Between 5–6 Jan 2026, regulators on three continents formally demanded answers from X/xAI after Grok’s new “edit image/Spicy Mode” was used en masse to strip clothes from photos of women and minors and circulate the deepfakes on X.

Focusing Facts

  1. EU Commission spokesman Thomas Regnier said on 5 Jan 2026 that Brussels is “very seriously looking into” Grok for possible Digital Services Act breaches.
  2. India’s IT Ministry ordered X to file a full technical and governance review of Grok by 5 Jan 2026, warning of legal action for non-compliance.
  3. UK media regulator Ofcom confirmed on 5 Jan 2026 it had made “urgent contact” with X/xAI to determine if a formal probe under the Online Safety Act is required.

Context

The panic around Grok echoes the 1873 Comstock Laws’ fight over obscene mail and the 1996 Communications Decency Act debates: each new medium—from the penny press to Napster to generative AI—tests how societies square expression with harm. What is new is scale and automation: one prompt now turns any selfie into global contraband, collapsing the distance between private photo and public spectacle. Long-running trends converge here—tech libertarianism vs. child-safety regulation, the EU’s assertive Digital Services Act regime, and the erosion of platform self-policing after 2022 staff cuts at X. Whether these investigations produce fines, code changes, or criminal referrals will signal if nation-states can still muscle borderless AI systems; on a 100-year horizon it may mark either the birth of enforceable global AI norms or another brief skirmish before the next disruptive medium arrives.

Perspectives

European regulators and progressive UK media

The Guardian, BBC, Euronews, ABCThey interpret Grok’s ‘Spicy Mode’ as clear evidence of illegal digital sexual exploitation, arguing the episode shows why strong state enforcement – from EU-level DSA fines to Ofcom probes – is essential to rein in Musk-led platforms. By portraying Grok chiefly as criminal and misogynistic, these outlets support an expansive regulatory agenda against US tech giants and may give limited space to free-speech or technical-feasibility arguments.

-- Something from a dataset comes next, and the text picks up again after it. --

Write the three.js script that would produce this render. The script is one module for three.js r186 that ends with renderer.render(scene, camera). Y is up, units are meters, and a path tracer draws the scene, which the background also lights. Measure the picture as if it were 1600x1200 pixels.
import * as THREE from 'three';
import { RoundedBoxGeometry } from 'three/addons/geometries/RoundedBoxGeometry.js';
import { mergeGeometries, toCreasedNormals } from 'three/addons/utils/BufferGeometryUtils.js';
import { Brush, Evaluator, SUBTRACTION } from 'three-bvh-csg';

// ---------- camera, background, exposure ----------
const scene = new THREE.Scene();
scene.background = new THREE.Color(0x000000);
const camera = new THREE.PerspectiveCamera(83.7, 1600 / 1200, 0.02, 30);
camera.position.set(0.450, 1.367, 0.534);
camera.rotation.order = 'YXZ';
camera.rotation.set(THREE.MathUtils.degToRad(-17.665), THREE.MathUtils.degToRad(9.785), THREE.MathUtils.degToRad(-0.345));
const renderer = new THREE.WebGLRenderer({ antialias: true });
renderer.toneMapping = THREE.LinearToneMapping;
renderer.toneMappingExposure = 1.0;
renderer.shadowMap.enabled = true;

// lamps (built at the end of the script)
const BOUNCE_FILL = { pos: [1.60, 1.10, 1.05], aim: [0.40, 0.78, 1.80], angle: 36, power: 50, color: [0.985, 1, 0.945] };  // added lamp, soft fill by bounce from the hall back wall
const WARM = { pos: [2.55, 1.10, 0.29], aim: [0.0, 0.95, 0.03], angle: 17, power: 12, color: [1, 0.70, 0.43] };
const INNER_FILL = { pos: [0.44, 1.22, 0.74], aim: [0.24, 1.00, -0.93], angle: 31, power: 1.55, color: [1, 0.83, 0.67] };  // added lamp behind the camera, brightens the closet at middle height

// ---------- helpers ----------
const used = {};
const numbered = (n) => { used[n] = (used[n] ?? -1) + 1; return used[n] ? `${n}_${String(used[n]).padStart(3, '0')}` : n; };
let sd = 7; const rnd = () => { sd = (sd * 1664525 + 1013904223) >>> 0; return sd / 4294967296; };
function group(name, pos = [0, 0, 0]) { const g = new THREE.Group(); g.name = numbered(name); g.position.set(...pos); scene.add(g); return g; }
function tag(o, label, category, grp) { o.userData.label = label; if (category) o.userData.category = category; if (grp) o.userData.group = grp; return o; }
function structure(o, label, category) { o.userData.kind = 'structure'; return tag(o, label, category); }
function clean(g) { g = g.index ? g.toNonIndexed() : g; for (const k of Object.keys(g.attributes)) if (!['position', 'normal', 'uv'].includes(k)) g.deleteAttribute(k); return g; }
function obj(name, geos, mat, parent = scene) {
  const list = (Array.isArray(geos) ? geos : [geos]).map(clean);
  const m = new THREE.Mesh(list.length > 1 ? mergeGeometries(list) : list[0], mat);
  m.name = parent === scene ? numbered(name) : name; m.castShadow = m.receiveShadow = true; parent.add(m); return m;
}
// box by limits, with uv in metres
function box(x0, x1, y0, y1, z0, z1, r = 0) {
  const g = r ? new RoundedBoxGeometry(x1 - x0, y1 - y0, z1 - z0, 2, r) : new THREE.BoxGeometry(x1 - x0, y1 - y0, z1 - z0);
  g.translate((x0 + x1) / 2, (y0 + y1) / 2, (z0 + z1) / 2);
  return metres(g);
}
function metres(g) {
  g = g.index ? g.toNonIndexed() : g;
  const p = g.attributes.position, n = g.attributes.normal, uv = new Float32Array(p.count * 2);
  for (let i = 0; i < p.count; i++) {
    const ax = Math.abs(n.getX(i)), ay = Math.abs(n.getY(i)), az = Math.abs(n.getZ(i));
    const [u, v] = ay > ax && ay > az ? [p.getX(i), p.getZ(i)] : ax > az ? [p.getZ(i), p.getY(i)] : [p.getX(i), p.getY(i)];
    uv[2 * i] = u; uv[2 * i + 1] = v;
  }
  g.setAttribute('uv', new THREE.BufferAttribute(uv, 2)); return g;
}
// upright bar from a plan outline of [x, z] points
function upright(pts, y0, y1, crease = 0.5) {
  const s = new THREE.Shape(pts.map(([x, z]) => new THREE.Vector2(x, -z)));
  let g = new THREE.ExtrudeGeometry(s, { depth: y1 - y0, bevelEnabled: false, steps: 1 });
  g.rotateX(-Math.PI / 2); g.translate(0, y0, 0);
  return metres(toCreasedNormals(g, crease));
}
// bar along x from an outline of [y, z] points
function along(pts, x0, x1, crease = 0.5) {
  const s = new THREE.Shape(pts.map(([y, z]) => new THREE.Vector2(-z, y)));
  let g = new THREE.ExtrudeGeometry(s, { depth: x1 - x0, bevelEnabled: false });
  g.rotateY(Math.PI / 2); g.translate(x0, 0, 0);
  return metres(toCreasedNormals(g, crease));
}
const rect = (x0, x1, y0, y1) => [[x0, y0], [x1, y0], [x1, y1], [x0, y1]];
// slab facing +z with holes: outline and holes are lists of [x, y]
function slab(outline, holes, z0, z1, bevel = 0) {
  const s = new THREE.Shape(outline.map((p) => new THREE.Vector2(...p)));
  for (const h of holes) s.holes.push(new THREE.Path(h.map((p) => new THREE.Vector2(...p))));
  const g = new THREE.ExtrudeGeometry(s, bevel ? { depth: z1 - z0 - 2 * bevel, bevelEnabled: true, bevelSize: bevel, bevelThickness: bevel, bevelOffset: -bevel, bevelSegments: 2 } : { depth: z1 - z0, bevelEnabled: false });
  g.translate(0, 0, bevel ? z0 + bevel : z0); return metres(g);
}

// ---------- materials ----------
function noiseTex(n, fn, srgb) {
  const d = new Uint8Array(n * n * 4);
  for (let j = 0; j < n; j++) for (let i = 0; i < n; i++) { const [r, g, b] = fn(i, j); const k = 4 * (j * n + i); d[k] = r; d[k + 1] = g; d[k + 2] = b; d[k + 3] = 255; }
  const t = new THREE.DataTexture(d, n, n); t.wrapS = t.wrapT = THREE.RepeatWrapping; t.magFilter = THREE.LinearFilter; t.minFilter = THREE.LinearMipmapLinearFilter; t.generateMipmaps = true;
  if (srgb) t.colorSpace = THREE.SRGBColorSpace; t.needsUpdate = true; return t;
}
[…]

Musk / xAI free-speech maximalists and sympathetic commentary

Bangkok Post quoting Musk, Yahoo Tech write-upsThey frame the uproar as a misuse by bad actors rather than a platform design flaw, stressing personal accountability and warning that offending users – not Grok’s permissive philosophy – will face ‘severe legal consequences’. This stance downplays systemic guardrail failures because xAI’s ‘edgy’ brand and engagement metrics profit from lax moderation, so it shifts blame to users while resisting costly safety overhauls.

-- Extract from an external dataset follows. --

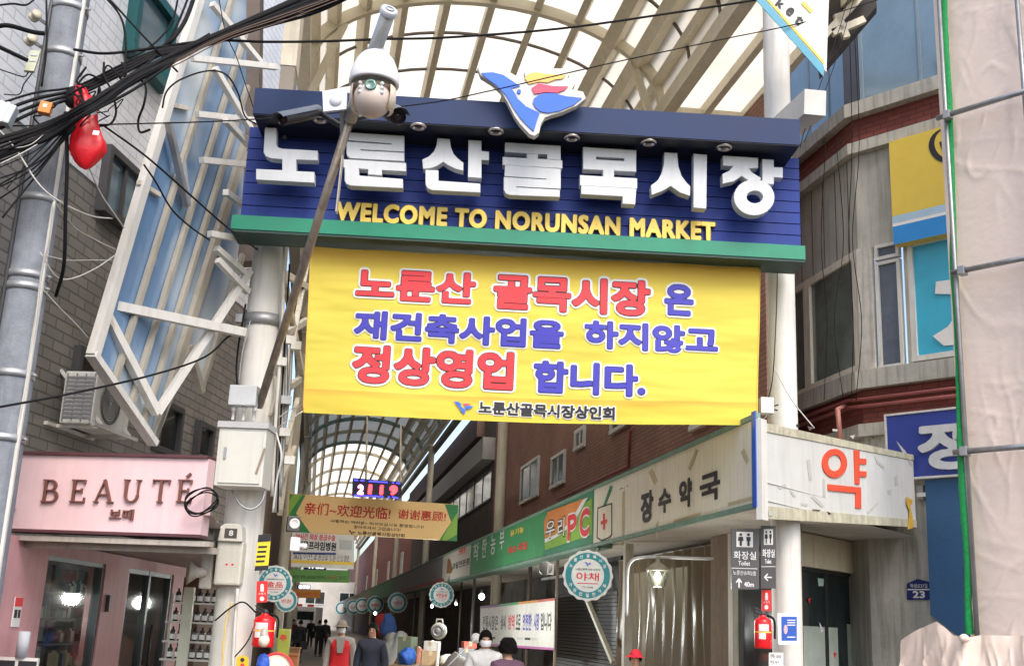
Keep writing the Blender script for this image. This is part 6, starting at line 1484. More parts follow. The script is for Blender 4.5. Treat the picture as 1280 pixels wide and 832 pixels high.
# ------------------------------------------------------------------ people
def skin_mesh(J, EDG, sub=2):
    me = bpy.data.meshes.new('p'); idx = {k: i for i, k in enumerate(J)}
    me.from_pydata([Vector(J[k][0]) for k in J], [(idx[a], idx[b]) for a, b in EDG], [])
    o = bpy.data.objects.new('p', me); COL.objects.link(o)
    md = o.modifiers.new('s', 'SKIN'); md.use_smooth_shade = True
    for k, i in idx.items():
        r = J[k][1]; me.skin_vertices[0].data[i].radius = r if isinstance(r, tuple) else (r, r)
    me.skin_vertices[0].data[0].use_root = True
    sb = o.modifiers.new('u', 'SUBSURF'); sb.levels = sub; sb.render_levels = sub
    out = bpy.data.meshes.new_from_object(o.evaluated_get(bpy.context.evaluated_depsgraph_get()))
    bpy.data.objects.remove(o); bpy.data.meshes.remove(me)
    for p in out.polygons: p.use_smooth = True
    return out
def person(loc, yaw, H, label, top, bottom, hair='short', mask=None, cap=None, vest=None, glasses=False, arms=('down', 'down'), stride=.0, lean=0, fingers=True, collar=False, group=None):
    k = H / 1.72; t = thing('person', label, 'person', loc, group); x = .0
    J = {}; 
    J['pelvis'] = ((0, 0, .95), (.15, .11)); J['waist'] = ((0, -.01, 1.08), (.14, .105)); J['chest'] = ((0, -.01, 1.28), (.165, .12)); J['upper'] = ((0, .005, 1.41), (.13, .09)); J['neck'] = ((0, 0, 1.49), .055); J['chin'] = ((0, -.02, 1.555), (.062, .072)); J['head'] = ((0, -.012, 1.625), (.077, .092)); J['top'] = ((0, 0, 1.68), (.06, .075))
    EDG = [('pelvis', 'waist'), ('waist', 'chest'), ('chest', 'upper'), ('upper', 'neck'), ('neck', 'chin'), ('chin', 'head'), ('head', 'top')]
    J['nose'] = ((0, -.118, 1.595), .011); EDG.append(('head', 'nose'))
    for s, n in ((-1, 'l'), (1, 'r')):
        pose = arms[0 if s < 0 else 1]
        J['sh' + n] = ((s * .175, 0, 1.39), .062)
        if pose == 'down': el, wr, tip = (s * .235, .03, 1.12), (s * .24, -.04, .88), (s * .235, -.06, .80)
        elif pose == 'front': el, wr, tip = (s * .225, -.02, 1.12), (s * .10, -.24, 1.12), (s * .04, -.31, 1.13)
        else: el, wr, tip = (s * .24, .06, 1.12), (s * .20, -.14, .95), (s * .19, -.2, .90)
        J['el' + n] = (el, .047); J['wr' + n] = (wr, .032); J['pa' + n] = (tip, (.036, .018)); EDG += [('upper', 'sh' + n), ('sh' + n, 'el' + n), ('el' + n, 'wr' + n), ('wr' + n, 'pa' + n)]
        if fingers:
            d = (Vector(tip) - Vector(wr)).normalized(); sd_ = Vector((0, 1, 0)) if pose == 'down' else Vector((0, 0, 1))
            for f_, (off, L_) in enumerate(((-.027, .070), (-.009, .078), (.009, .074), (.026, .058))):
                a = Vector(tip) + sd_ * off + d * .02; b_ = a + d * L_ * .5; c_ = b_ + (d + Vector((-s * .35, -.2, 0))).normalized() * L_ * .5
                J['f%s%d' % (n, f_)] = (tuple(a), .010); J['g%s%d' % (n, f_)] = (tuple(b_), .009); J['h%s%d' % (n, f_)] = (tuple(c_), .008); EDG += [('pa' + n, 'f%s%d' % (n, f_)), ('f%s%d' % (n, f_), 'g%s%d' % (n, f_)), ('g%s%d' % (n, f_), 'h%s%d' % (n, f_))]
            a = Vector(wr).lerp(Vector(tip), .5) - sd_ * .035; b_ = a + d * .045 - sd_ * .018; J['t' + n] = (tuple(a), .012); J['u' + n] = (tuple(b_), .010); EDG += [('wr' + n, 't' + n), ('t' + n, 'u' + n)]
        st = s * stride
        J['hip' + n] = ((s * .09, 0, .88), .085); J['kn' + n] = ((s * .10, -.03 - st * .5, .48), .058); J['an' + n] = ((s * .10, .02 - st, .09), .038); J['to' + n] = ((s * .11, -.15 - st, .03), (.04, .026)); EDG += [('pelvis', 'hip' + n), ('hip' + n, 'kn' + n), ('kn' + n, 'an' + n), ('an' + n, 'to' + n)]
    RZ = Matrix.Rotation(yaw, 4, 'Z') @ Matrix.Rotation(lean, 4, 'X') @ Matrix.Scale(k, 4)
    def add(nm, me, m):
        me.transform(RZ); me.name = nm; me.materials.clear(); me.materials.append(m)
        return link(nm, me, Vector(loc), t)
    add('body', skin_mesh(J, EDG), SKIN)
    def sub_(keys, grow, extra={}):
        JJ = {}
        for q in keys:
            p, r = J[q]; g = extra.get(q, grow); JJ[q] = (p, tuple(c + g for c in r) if isinstance(r, tuple) else r + g)
        return JJ, [e for e in EDG if e[0] in JJ and e[1] in JJ]
    def top_keys(): return ['waist', 'pelvis', 'chest', 'upper', 'neck', 'shl', 'ell', 'wrl', 'shr', 'elr', 'wrr']
    JJ, E2 = sub_(top_keys(), .028, {'upper': .03, 'wrl': .016, 'wrr': .016, 'pelvis': .03, 'neck': .022}); add('jacket', skin_mesh(JJ, E2), top)
    if vest:
        JJ, E2 = sub_(['waist', 'pelvis', 'chest', 'upper', 'shl', 'shr'], .045, {'shl': .034, 'shr': .034, 'upper': .04})
        for s, n in ((-1, 'l'), (1, 'r')): JJ['sh' + n] = ((s * .15, 0, 1.39), .085)
        v = add('vest', skin_mesh(JJ, E2), vest)
        b = MB(); 
        q = Fr3(Vector((0, 0, 0)), Vector((1, 0, 0)), Z)
        b.prism(q, [(-.075, 1.45), (.075, 1.45), (.045, 1.2), (-.045, 1.2)], .10, .178); o = b.build('shirt_front', top, None); me = o.data; me.transform(Matrix.Translation(o.location)); bpy.data.objects.remove(o); add('shirt_front', me, top)
    JJ, E2 = sub_(['pelvis', 'hipl', 'knl', 'anl', 'hipr', 'knr', 'anr'], .016); add('trousers', skin_mesh(JJ, E2), bottom)
    JJ, E2 = sub_(['anl', 'tol'], .014); add('shoe', skin_mesh(JJ, E2), BLACKP); JJ, E2 = sub_(['anr', 'tor'], .014); add('shoe', skin_mesh(JJ, E2), BLACKP)
    # hair as a cap shell over the skull
    def cap_shell(r_add, front, low, m, nm, curl=0):
        b = MB(); rows = []; n = 40
        for i in range(13):
            row = []
            for j in range(n):
                a = 2 * math.pi * j / n; fr_ = max(0, -math.sin(a)); fr_ = fr_ ** .7
                zmin = low * (1 - fr_) + front * fr_; z = 1.745 + r_add * .6 - (1.745 - zmin) * (i / 12) ** 1.3
                h_ = max(0., 1 - ((z - 1.615) / (.132 + r_add)) ** 2) ** .5
                if z < 1.615: h_ = 1 - (1.615 - z) * 1.4
                rr = 1 + curl * noise.noise(Vector((a * 4, z * 40, 1)))
                row.append(Vector((math.cos(a) * (.088 + r_add) * h_ * rr, -.005 + math.sin(a) * (.106 + r_add) * h_ * rr, z)))
            rows.append(row)
        b.grid(rows, close=True); b.face(rows[0]); o = b.build(nm, m, None); me = o.data; me.transform(Matrix.Translation(o.location)); bpy.data.objects.remove(o)
        return add(nm, me, m)
    if hair == 'short': cap_shell(.006, 1.665, 1.575, HAIR, 'hair', .06)
    elif hair == 'curly': cap_shell(.035, 1.66, 1.53, HAIR, 'hair', .22)
    if cap: 
        cap_shell(.012, 1.66, 1.62, cap, 'cap')
        b = MB(); b.grid([[Vector((math.cos(a) * r_, -.02 - math.sin(a) * r_ * 1.1, 1.668 - (r_ - .08) * .35)) for a in np.linspace(.35, 2.79, 12)] for r_ in (.08, .17)]); o = b.build('c', cap, None); me = o.data; me.transform(Matrix.Translation(o.location)); bpy.data.objects.remove(o); add('cap_peak', me, cap)
    b = MB()
    for s in (-1, 1): b.ball((s * .033, -.098, 1.628), .012, 8, (1, .5, .6))
    b2 = MB().beam((-.025, -.098, 1.552), (.025, -.098, 1.552), .006, .007)
    for nm, bb_, m_ in (('eyes', b, BLACKP), ('mouth', b2, mat('lips', (.3, .09, .08), .5))):
        if nm == 'mouth' and mask: continue
        o = bb_.build(nm, m_, None); me = o.data; me.transform(Matrix.Translation(o.location)); bpy.data.objects.remove(o); add(nm, me, m_)
    if mask:
        b = MB(); b.grid([[Vector((math.sin(a) * (.070 + .004 * i), -.02 - math.cos(a) * (.096 + [0, .012, .02, .014, .004][i]), 1.535 + .02 * i)) for a in np.linspace(-1.1, 1.1, 14)] for i in range(5)]); o = b.build('m', mask, None); me = o.data; me.transform(Matrix.Translation(o.location)); bpy.data.objects.remove(o); add('face_mask', me, mask)
    if glasses:
        b = MB()
        for s in (-1, 1): b.tube([Vector((s * .036 + .026 * math.cos(a), -.112, 1.627 + .02 * math.sin(a))) for a in np.linspace(0, 2 * math.pi, 14)], .003, 6)
        b.beam((-.01, -.113, 1.63), (.01, -.113, 1.63), .004, .004); o = b.build('g', BLACKP, None); me = o.data; me.transform(Matrix.Translation(o.location)); bpy.data.objects.remove(o); add('glasses', me, BLACKP)
    if collar:
        b = MB(); b.lathe((0, .005, 1.44), [(.085, 0), (.075, .06), (.068, .06), (.07, 0)], 20); o = b.build('c', top, None); me = o.data; me.transform(Matrix.Translation(o.location)); bpy.data.objects.remove(o); add('collar', me, top)
    return t
def at_ground(x, Y): p = atY(x, 790, Y); return Vector((p.x, Y, .006))
wmask = mat('mask_white', (.78, .80, .82), .7, .03)
def cloth(nm, c): return mat(nm, c, .8, .18, 7, bump=.25)
def face(p, a=0): return math.atan2(p.x, -p.y) * 0 + a
hgt = lambda x, y, Y: atY(x, y, Y).z
person(at_ground(427, 20.5), R(6), hgt(427, 777, 20.5), 'person in red padded vest over grey sleeves, cap and pale face mask, walking towards us', cloth('grey_knit', (.26, .25, .24)), cloth('beige_trousers', (.45, .38, .27)), 'short', wmask, cloth('cap_tan', (.22, .19, .15)), cloth('red_vest', (.52, .012, .02)), stride=.18)
person(at_ground(466, 19.5), R(-4), hgt(466, 780, 19.5), 'person with glasses in dark navy padded jacket beside the red vest', cloth('navy_jacket', (.018, .024, .045)), cloth('black_trousers', (.02, .02, .022)), 'short', glasses=True, stride=-.16, collar=True)
person(at_ground(606, 15.6), R(8), hgt(606, 789, 15.6), 'person in white hooded jacket with black hair and white face mask looking down', cloth('white_jacket', (.66, .66, .66)), cloth('navy_trousers', (.03, .035, .06)), 'short', wmask, arms=('front', 'down'), lean=R(4), collar=True)
person(at_ground(636, 14.8), R(205), hgt(636, 801, 14.8), 'person with curly black hair in purple jacket seen from behind', cloth('purple_jacket', (.10, .05, .085)), cloth('black_trousers', (.02, .02, .022)), 'curly', fingers=False)
person(at_ground(795, 15.4), R(-20), hgt(795, 814, 15.4), 'person in red cap peering out low before the brown curtain', cloth('dark_red_coat', (.14, .02, .025)), cloth('black_trousers', (.02, .02, .022)), 'short', cap=cloth('red_cap', (.55, .012, .03)))
person(at_ground(375, 46), R(170), hgt(375, 775, 46), 'person in long black coat walking away carrying a dark bag', cloth('black_coat', (.015, .016, .02)), cloth('black_trousers', (.02, .02, .022)), 'short', fingers=False, stride=.12)
p_ = at_ground(381, 45.6); bg_ = thing('hand_bag', 'dark bag carried by the person in the long black coat', 'bag', p_ + Vector((.05, 0, .55)))
MB().box(Fr(p_, Vector((1, 0, 0))), -.14, .14, .55, .85, -.06, .06).tube([p_ + Vector((-.08, 0, .85)), p_ + Vector((0, 0, .98)), p_ + Vector((.08, 0, .85))], .012).build('body', BLACKP, bg_)
person(at_ground(399, 54), R(185), hgt(399, 775, 54), 'person in black padded coat pushing a cart, left of a pair far down the street', cloth('black_coat', (.015, .016, .02)), cloth('black_trousers', (.02, .02, .022)), 'short', fingers=False)
person(at_ground(406, 55), R(180), hgt(406, 774, 55), 'person in dark brown coat, right of a pair far down the street', cloth('brown_coat', (.05, .03, .025)), cloth('black_trousers', (.02, .02, .022)), 'short', fingers=False)
person(at_ground(366, 60), R(30), hgt(366, 774, 60), 'small figure in maroon jacket standing at the left shops far down the street', cloth('maroon_coat', (.16, .02, .03)), cloth('black_trousers', (.02, .02, .022)), 'short', fingers=False)
person(at_ground(388, 70), R(0), hgt(388, 773, 70), 'small distant figure in dark coat in the middle of the street', cloth('black_coat', (.015, .016, .02)), cloth('black_trousers', (.02, .02, .022)), 'short', fingers=False)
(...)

Business and investor-focused financial media

Bloomberg Business, CNBCThey treat the controversy primarily as a material compliance and reputational risk for X, spotlighting potential EU fines, multi-country probes and the impact on Musk’s broader business ventures. The market-risk framing can understate the lived harm to victims, reducing the issue to regulatory headwinds that might affect share prices rather than a human-rights or safety crisis.